# STATED PROBLEM
Transcribe the lines from the start of the data below through the line with "SC.cycles.filter_width = 1.15", word for word and nothing more.

# COLLECTED DATA
______________________________
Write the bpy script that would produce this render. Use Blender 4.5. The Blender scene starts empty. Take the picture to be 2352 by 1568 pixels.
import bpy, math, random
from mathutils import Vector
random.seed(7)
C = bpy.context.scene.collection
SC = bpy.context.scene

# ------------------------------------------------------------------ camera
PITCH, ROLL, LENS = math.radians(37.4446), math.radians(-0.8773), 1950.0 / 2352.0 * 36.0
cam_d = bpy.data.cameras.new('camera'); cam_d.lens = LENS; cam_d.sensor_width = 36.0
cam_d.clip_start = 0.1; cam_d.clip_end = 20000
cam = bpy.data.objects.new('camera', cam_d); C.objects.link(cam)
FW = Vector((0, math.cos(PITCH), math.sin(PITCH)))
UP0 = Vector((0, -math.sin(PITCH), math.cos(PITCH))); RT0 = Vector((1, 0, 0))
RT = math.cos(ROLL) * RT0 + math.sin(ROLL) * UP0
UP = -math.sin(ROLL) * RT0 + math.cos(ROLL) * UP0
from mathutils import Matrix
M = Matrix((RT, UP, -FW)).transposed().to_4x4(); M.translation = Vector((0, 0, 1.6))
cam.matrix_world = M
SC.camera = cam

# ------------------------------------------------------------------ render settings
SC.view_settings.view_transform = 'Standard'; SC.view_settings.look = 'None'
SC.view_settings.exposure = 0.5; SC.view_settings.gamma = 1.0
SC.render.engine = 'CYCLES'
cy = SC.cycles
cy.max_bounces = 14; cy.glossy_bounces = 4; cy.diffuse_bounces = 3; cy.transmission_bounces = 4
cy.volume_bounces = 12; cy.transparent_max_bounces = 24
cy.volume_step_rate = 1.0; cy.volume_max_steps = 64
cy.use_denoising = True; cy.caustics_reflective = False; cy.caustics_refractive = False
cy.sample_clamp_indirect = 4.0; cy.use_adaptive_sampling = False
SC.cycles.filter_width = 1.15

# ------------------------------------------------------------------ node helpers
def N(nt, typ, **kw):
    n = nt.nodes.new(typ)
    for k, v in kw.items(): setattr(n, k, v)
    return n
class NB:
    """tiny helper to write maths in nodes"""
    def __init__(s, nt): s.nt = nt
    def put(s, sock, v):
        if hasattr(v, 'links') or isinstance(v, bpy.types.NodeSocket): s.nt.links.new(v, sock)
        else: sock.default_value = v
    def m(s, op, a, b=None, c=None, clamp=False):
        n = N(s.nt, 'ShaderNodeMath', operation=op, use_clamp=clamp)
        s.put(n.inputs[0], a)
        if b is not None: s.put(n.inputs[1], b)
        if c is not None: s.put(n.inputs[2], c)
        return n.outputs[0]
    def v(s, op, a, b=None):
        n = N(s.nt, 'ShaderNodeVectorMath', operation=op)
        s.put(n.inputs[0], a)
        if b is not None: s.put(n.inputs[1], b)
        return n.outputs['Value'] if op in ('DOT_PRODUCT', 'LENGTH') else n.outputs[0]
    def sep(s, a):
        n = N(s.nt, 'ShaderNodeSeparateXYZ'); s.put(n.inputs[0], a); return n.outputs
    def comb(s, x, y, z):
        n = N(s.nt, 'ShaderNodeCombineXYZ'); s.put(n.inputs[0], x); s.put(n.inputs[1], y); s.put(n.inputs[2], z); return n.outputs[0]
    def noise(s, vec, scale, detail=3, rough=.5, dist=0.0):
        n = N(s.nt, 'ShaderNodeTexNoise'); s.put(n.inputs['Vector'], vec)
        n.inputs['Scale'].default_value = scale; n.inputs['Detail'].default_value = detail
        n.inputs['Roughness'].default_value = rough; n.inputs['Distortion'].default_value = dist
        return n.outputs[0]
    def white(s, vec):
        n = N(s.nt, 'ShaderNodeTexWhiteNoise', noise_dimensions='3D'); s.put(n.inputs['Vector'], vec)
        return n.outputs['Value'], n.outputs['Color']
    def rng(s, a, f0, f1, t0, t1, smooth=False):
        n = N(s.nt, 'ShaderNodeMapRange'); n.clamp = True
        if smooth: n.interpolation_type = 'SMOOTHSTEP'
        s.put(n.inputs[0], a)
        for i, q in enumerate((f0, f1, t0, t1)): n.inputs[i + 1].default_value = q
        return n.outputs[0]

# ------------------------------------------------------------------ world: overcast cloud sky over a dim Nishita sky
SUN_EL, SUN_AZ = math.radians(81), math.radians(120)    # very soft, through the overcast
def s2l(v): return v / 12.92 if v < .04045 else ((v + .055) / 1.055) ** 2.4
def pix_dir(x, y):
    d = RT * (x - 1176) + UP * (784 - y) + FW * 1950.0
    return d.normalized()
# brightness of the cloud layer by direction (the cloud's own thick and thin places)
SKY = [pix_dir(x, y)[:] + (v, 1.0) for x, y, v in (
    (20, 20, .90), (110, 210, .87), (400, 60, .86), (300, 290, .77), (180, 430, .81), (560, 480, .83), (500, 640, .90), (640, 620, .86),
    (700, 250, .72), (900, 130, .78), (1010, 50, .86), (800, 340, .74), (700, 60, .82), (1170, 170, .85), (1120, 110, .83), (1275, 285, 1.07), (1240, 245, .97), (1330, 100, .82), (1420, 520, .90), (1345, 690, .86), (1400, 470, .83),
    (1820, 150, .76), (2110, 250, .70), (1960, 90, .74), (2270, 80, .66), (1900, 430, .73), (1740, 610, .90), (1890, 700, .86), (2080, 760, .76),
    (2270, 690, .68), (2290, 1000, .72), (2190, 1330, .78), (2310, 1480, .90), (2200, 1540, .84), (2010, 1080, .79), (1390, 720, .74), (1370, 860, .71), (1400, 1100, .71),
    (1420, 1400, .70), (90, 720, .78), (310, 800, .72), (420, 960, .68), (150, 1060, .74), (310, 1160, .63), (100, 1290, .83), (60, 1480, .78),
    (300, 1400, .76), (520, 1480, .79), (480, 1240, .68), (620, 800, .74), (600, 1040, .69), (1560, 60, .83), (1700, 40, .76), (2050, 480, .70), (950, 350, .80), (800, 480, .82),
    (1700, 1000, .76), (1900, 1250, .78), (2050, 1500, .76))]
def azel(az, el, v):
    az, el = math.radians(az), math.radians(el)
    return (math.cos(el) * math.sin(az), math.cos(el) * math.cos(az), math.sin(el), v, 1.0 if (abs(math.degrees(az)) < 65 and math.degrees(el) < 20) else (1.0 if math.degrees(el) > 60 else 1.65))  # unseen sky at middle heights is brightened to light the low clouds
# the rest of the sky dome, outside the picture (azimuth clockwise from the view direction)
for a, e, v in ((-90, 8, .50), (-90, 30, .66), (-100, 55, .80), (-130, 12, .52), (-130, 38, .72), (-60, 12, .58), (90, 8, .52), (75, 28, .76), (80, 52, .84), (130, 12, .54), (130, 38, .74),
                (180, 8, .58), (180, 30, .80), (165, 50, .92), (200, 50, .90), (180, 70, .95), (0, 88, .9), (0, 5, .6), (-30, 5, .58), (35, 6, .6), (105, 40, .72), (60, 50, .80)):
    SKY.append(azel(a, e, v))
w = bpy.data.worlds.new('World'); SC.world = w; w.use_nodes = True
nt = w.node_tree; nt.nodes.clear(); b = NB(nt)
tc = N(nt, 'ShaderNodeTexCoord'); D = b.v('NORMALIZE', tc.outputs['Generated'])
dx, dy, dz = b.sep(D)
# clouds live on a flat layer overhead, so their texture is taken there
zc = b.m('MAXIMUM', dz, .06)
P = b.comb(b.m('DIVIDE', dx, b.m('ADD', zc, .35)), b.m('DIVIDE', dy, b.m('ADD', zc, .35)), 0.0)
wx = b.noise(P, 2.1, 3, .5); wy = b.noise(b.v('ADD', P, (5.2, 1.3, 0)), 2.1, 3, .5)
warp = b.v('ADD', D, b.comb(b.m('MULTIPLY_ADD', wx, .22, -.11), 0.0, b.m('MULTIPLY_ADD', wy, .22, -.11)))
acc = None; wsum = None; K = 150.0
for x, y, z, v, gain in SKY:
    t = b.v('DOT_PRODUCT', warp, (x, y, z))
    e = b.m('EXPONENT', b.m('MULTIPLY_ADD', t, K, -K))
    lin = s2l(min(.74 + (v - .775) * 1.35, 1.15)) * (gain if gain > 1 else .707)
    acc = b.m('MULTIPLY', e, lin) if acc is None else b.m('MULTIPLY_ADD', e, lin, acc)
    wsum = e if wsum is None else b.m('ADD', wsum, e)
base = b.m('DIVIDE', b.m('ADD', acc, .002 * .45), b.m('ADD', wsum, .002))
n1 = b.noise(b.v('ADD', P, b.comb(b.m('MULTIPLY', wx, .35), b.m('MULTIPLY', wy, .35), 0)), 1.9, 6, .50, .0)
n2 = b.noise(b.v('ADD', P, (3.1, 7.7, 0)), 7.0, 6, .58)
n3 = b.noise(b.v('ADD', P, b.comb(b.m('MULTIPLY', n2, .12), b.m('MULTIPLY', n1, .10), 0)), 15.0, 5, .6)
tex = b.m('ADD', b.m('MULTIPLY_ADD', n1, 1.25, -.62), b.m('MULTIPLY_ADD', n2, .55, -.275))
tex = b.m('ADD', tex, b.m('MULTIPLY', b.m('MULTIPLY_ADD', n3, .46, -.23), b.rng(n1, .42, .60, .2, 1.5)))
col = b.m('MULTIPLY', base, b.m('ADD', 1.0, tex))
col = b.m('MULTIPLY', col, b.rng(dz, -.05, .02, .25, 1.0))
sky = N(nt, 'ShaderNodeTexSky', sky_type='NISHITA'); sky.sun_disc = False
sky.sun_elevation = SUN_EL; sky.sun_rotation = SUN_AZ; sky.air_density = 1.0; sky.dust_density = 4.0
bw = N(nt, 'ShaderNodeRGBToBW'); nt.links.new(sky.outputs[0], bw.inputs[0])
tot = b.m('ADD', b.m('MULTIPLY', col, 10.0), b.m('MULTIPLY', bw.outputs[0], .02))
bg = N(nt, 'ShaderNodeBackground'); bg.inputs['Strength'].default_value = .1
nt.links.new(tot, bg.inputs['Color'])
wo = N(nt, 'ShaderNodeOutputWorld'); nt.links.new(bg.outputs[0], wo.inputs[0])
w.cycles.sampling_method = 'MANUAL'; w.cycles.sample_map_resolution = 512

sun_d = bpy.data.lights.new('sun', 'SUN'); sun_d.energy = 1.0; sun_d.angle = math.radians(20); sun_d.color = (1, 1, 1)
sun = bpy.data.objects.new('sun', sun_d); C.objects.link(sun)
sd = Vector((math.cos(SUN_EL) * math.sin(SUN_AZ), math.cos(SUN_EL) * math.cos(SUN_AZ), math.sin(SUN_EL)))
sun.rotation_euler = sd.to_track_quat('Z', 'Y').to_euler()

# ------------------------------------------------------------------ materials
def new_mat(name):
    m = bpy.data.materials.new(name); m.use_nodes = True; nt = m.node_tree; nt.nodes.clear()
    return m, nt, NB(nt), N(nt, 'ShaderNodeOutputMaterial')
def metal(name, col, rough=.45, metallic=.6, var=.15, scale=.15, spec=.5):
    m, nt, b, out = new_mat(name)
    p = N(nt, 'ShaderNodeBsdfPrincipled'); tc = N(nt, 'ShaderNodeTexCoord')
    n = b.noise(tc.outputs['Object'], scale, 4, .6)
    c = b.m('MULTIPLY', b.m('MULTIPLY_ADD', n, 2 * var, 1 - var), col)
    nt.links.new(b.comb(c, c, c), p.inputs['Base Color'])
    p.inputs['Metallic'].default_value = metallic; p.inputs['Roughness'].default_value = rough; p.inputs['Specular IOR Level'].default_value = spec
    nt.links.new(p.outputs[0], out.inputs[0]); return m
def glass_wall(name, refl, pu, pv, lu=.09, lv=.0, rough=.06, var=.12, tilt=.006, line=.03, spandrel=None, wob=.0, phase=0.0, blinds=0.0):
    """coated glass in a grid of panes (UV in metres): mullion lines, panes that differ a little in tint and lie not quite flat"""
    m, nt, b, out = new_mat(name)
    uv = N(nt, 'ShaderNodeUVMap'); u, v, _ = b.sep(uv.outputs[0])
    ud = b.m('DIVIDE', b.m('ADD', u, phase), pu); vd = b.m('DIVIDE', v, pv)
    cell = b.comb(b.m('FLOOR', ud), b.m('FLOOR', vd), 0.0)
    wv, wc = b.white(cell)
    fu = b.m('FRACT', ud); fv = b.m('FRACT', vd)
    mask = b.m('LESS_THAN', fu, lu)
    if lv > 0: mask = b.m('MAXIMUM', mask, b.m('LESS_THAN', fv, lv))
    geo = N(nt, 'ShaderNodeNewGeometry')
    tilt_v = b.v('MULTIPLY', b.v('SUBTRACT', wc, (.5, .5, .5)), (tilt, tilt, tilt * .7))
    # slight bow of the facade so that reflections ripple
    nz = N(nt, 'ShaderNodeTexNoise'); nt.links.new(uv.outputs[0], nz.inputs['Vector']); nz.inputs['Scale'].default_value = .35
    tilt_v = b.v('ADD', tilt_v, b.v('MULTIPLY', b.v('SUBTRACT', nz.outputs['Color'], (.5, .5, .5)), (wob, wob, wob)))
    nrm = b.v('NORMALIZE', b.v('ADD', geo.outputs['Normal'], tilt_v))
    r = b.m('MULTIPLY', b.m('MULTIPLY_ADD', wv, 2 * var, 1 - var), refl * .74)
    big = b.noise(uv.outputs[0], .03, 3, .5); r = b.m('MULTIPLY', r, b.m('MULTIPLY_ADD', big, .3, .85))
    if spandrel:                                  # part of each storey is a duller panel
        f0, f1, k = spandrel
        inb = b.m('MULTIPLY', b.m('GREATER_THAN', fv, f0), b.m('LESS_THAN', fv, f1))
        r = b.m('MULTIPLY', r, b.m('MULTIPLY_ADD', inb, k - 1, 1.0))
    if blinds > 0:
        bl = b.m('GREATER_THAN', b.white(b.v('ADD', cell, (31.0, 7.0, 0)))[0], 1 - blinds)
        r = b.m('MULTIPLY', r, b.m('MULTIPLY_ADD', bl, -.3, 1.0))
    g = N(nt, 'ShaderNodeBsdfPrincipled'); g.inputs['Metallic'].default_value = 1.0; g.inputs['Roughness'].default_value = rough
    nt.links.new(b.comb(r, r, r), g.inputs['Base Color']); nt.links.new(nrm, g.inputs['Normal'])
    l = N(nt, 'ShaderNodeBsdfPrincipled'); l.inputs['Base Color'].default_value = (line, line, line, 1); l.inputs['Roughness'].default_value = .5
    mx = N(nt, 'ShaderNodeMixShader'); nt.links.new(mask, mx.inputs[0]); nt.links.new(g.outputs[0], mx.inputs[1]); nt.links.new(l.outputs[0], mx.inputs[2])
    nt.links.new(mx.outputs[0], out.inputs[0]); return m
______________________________
# PROBLEM SOLUTION
Write the bpy script that would produce this render. Use Blender 4.5. The Blender scene starts empty. Take the picture to be 2352 by 1568 pixels.
import bpy, math, random
from mathutils import Vector
random.seed(7)
C = bpy.context.scene.collection
SC = bpy.context.scene

# ------------------------------------------------------------------ camera
PITCH, ROLL, LENS = math.radians(37.4446), math.radians(-0.8773), 1950.0 / 2352.0 * 36.0
cam_d = bpy.data.cameras.new('camera'); cam_d.lens = LENS; cam_d.sensor_width = 36.0
cam_d.clip_start = 0.1; cam_d.clip_end = 20000
cam = bpy.data.objects.new('camera', cam_d); C.objects.link(cam)
FW = Vector((0, math.cos(PITCH), math.sin(PITCH)))
UP0 = Vector((0, -math.sin(PITCH), math.cos(PITCH))); RT0 = Vector((1, 0, 0))
RT = math.cos(ROLL) * RT0 + math.sin(ROLL) * UP0
UP = -math.sin(ROLL) * RT0 + math.cos(ROLL) * UP0
from mathutils import Matrix
M = Matrix((RT, UP, -FW)).transposed().to_4x4(); M.translation = Vector((0, 0, 1.6))
cam.matrix_world = M
SC.camera = cam

# ------------------------------------------------------------------ render settings
SC.view_settings.view_transform = 'Standard'; SC.view_settings.look = 'None'
SC.view_settings.exposure = 0.5; SC.view_settings.gamma = 1.0
SC.render.engine = 'CYCLES'
cy = SC.cycles
cy.max_bounces = 14; cy.glossy_bounces = 4; cy.diffuse_bounces = 3; cy.transmission_bounces = 4
cy.volume_bounces = 12; cy.transparent_max_bounces = 24
cy.volume_step_rate = 1.0; cy.volume_max_steps = 64
cy.use_denoising = True; cy.caustics_reflective = False; cy.caustics_refractive = False
cy.sample_clamp_indirect = 4.0; cy.use_adaptive_sampling = False
SC.cycles.filter_width = 1.15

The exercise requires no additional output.